First measure the edge where the zipper is going.

Zip up the zipper and measure and mark that length on your zipper with a fabric marker.


Next, unzip the zipper.


Remove the zipper teeth 1″ above the marks on your zipper with the zipper end nippers.


Do this to both sides of your separating zipper.


Place a top stop at the bottom of the empty space where you removed the teeth. Wrap the stop around the tape.

To fix the stop in place, grip the stop with needle nose pliers and squeeze until the stop doesn’t wiggle.


Repeat for the second side of the zipper.


You can cut off the extra tape above the area you removed the teeth and sew in your zipper as normal now.


How to shorten a zipper with bottom stops

This is probably the easiest way and the nicest looking way to shorten a metal closed end zipper. I’ve also done this with zipper by the yard.


You’ll need a pack of zipper bottom stops or a zipper repair kit.

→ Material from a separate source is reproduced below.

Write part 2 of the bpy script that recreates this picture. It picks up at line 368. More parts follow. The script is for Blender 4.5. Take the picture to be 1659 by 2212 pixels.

Measure out the length of your zipper, then mark it with a fabric marker. Remove the teeth below the mark with zipper end nippers.

Grab a zipper bottom stop and place it over your mark on the right side of the zipper.

Force the teeth of the bottom stop through the zipper tape to the wrong side of the zipper.


Use pliers to flatten out the prongs.


Cut off the extra zipper tape 1″ below the stop.

So that’s how to shorten a zipper just about every way possible. I have to say I’m partial to using the metal top and bottom stops, but it’s good to know how to do different tasks different ways. Hopefully you’re feeling more equipped by now to tackle your next too-long zipper with all these methods for shortening zippers.